## TASK PROMPT
Set down exactly the lines of the listing below, please, beginning with the first and ending with the line that holds "o = obj('grass_bank', bm, MT['grass']);".

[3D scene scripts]

——————

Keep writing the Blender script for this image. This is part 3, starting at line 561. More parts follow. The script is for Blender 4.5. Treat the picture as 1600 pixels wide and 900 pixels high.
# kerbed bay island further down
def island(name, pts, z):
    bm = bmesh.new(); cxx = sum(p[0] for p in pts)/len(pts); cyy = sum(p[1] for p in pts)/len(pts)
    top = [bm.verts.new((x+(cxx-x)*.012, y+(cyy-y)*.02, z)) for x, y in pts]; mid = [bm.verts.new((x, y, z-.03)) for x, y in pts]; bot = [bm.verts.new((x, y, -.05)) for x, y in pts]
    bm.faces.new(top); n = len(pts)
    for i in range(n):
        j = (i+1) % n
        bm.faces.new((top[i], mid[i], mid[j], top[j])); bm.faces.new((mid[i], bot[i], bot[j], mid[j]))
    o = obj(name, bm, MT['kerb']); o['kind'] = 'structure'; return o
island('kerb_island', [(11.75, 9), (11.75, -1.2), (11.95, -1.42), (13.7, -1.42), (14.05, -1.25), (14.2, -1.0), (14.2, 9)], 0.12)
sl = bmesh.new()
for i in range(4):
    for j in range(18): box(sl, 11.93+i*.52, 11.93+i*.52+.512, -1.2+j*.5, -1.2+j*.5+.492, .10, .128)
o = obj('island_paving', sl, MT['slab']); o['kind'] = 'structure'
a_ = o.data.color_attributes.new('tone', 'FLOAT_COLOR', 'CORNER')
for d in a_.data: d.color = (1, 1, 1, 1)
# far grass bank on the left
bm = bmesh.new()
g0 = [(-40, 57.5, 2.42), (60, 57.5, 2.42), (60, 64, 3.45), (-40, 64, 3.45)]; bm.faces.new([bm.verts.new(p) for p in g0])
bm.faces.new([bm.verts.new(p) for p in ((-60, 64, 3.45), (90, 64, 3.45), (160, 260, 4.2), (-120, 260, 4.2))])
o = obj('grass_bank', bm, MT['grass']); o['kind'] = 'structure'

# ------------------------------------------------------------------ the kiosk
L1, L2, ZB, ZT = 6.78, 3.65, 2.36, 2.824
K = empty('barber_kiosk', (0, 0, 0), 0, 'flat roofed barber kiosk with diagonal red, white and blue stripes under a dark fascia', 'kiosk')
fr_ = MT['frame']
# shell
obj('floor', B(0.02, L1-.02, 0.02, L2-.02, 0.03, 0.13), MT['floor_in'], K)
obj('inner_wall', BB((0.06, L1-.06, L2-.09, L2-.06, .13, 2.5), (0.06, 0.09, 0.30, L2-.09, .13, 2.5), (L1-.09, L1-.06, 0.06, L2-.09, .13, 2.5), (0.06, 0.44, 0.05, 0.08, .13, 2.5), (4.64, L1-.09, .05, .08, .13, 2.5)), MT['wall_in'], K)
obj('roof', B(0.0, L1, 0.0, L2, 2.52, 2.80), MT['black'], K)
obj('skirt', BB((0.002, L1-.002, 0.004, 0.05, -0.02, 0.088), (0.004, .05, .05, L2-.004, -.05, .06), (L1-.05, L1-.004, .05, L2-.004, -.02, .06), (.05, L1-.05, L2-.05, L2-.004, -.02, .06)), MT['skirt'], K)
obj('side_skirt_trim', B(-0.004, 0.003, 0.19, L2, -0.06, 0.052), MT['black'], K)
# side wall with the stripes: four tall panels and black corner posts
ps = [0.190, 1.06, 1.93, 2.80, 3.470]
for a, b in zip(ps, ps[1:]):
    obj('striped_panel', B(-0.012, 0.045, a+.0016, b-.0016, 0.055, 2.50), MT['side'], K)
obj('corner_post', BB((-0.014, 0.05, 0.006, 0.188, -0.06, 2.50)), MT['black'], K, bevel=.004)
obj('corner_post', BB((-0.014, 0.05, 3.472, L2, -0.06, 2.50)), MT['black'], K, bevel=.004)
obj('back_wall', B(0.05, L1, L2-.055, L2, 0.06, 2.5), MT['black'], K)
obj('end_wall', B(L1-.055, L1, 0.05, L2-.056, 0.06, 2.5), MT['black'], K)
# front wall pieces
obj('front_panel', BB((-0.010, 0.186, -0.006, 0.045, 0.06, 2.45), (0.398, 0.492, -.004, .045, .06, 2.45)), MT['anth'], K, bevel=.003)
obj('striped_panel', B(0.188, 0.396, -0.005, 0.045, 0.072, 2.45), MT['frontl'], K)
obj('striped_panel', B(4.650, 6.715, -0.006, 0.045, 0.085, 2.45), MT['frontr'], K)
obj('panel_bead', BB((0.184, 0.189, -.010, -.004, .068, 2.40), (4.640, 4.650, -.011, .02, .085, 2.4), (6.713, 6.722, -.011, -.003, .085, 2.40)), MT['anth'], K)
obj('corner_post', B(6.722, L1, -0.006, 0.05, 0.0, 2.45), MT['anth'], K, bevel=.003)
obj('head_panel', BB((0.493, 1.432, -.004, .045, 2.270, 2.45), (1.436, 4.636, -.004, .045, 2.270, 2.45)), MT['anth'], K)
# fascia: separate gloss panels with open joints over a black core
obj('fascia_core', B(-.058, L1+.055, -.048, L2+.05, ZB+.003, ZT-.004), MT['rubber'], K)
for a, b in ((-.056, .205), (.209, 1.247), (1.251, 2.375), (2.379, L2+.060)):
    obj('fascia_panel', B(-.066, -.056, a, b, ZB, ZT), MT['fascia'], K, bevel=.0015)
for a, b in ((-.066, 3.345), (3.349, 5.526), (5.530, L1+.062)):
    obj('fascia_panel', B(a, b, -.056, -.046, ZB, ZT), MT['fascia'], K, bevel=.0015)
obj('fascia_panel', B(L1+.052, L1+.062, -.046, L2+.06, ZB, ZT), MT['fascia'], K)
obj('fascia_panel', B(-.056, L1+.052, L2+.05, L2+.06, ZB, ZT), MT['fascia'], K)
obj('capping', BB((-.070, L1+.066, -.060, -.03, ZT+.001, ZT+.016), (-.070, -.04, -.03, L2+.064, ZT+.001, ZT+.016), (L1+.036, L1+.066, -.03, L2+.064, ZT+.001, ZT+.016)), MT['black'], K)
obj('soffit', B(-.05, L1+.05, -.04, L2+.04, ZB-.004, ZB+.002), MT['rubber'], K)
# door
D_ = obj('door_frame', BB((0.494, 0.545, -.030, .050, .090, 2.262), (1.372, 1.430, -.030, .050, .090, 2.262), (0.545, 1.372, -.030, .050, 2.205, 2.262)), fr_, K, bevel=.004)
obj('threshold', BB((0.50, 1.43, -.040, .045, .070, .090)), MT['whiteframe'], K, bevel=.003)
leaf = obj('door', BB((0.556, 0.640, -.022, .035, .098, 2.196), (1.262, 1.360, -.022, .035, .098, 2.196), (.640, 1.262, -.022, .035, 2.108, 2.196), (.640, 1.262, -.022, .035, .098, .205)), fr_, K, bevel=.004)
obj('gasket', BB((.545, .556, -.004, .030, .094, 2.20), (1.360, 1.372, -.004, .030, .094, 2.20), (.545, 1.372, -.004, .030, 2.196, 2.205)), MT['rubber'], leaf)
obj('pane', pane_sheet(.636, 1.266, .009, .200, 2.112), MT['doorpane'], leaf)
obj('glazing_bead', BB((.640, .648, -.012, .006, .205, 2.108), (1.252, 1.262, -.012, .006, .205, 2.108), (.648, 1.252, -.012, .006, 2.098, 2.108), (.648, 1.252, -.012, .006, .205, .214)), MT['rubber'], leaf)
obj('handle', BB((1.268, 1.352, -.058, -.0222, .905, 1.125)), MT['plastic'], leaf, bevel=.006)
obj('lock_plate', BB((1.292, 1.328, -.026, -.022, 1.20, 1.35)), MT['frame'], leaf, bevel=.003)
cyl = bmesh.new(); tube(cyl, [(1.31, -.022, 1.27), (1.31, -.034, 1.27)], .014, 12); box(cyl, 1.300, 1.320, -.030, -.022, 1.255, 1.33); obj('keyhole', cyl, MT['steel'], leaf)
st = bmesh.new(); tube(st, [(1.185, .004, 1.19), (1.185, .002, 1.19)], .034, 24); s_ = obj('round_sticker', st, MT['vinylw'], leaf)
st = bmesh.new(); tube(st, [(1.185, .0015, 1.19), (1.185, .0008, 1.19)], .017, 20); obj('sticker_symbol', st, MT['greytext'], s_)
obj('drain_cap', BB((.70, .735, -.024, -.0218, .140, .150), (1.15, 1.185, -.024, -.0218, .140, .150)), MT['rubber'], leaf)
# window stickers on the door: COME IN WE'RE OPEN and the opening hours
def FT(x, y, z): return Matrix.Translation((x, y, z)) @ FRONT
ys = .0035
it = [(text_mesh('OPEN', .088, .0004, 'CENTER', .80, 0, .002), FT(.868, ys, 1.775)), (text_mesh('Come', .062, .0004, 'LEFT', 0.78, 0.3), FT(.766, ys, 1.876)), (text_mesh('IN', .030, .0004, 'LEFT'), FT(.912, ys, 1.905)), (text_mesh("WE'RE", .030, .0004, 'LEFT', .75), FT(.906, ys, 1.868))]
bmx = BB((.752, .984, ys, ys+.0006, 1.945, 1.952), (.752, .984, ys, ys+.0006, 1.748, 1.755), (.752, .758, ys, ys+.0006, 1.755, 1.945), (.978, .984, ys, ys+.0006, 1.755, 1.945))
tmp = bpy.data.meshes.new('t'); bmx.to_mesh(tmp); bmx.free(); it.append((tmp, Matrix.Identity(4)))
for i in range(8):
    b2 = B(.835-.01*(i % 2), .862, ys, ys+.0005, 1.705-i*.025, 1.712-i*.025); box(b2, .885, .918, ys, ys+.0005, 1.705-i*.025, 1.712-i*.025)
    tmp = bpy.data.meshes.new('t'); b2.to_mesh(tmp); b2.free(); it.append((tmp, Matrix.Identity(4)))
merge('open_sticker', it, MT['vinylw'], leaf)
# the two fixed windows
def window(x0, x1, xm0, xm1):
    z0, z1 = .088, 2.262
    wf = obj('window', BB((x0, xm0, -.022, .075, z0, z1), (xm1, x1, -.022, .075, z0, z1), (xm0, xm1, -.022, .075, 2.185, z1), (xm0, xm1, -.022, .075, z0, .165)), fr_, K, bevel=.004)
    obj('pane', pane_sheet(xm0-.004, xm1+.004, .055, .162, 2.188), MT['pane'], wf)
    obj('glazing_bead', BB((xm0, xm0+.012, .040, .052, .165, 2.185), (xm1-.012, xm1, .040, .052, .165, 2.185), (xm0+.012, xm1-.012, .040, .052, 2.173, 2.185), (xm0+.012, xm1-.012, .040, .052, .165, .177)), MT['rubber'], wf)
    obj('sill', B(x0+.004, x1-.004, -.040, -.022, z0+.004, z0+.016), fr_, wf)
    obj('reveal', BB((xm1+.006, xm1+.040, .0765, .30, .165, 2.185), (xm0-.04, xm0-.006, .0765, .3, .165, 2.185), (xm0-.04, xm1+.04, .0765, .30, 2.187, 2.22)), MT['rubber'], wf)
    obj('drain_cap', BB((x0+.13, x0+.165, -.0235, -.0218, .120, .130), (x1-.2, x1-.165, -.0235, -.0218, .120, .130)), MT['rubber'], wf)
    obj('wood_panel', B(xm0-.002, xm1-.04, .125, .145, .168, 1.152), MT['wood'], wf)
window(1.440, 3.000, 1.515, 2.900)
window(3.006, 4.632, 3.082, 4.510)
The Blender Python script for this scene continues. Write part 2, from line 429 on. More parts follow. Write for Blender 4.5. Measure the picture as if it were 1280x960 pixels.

——————

## TASK ANSWER
Keep writing the Blender script for this image. This is part 3, starting at line 561. More parts follow. The script is for Blender 4.5. Treat the picture as 1600 pixels wide and 900 pixels high.
# kerbed bay island further down
def island(name, pts, z):
    bm = bmesh.new(); cxx = sum(p[0] for p in pts)/len(pts); cyy = sum(p[1] for p in pts)/len(pts)
    top = [bm.verts.new((x+(cxx-x)*.012, y+(cyy-y)*.02, z)) for x, y in pts]; mid = [bm.verts.new((x, y, z-.03)) for x, y in pts]; bot = [bm.verts.new((x, y, -.05)) for x, y in pts]
    bm.faces.new(top); n = len(pts)
    for i in range(n):
        j = (i+1) % n
        bm.faces.new((top[i], mid[i], mid[j], top[j])); bm.faces.new((mid[i], bot[i], bot[j], mid[j]))
    o = obj(name, bm, MT['kerb']); o['kind'] = 'structure'; return o
island('kerb_island', [(11.75, 9), (11.75, -1.2), (11.95, -1.42), (13.7, -1.42), (14.05, -1.25), (14.2, -1.0), (14.2, 9)], 0.12)
sl = bmesh.new()
for i in range(4):
    for j in range(18): box(sl, 11.93+i*.52, 11.93+i*.52+.512, -1.2+j*.5, -1.2+j*.5+.492, .10, .128)
o = obj('island_paving', sl, MT['slab']); o['kind'] = 'structure'
a_ = o.data.color_attributes.new('tone', 'FLOAT_COLOR', 'CORNER')
for d in a_.data: d.color = (1, 1, 1, 1)
# far grass bank on the left
bm = bmesh.new()
g0 = [(-40, 57.5, 2.42), (60, 57.5, 2.42), (60, 64, 3.45), (-40, 64, 3.45)]; bm.faces.new([bm.verts.new(p) for p in g0])
bm.faces.new([bm.verts.new(p) for p in ((-60, 64, 3.45), (90, 64, 3.45), (160, 260, 4.2), (-120, 260, 4.2))])
o = obj('grass_bank', bm, MT['grass']); o['kind'] = 'structure'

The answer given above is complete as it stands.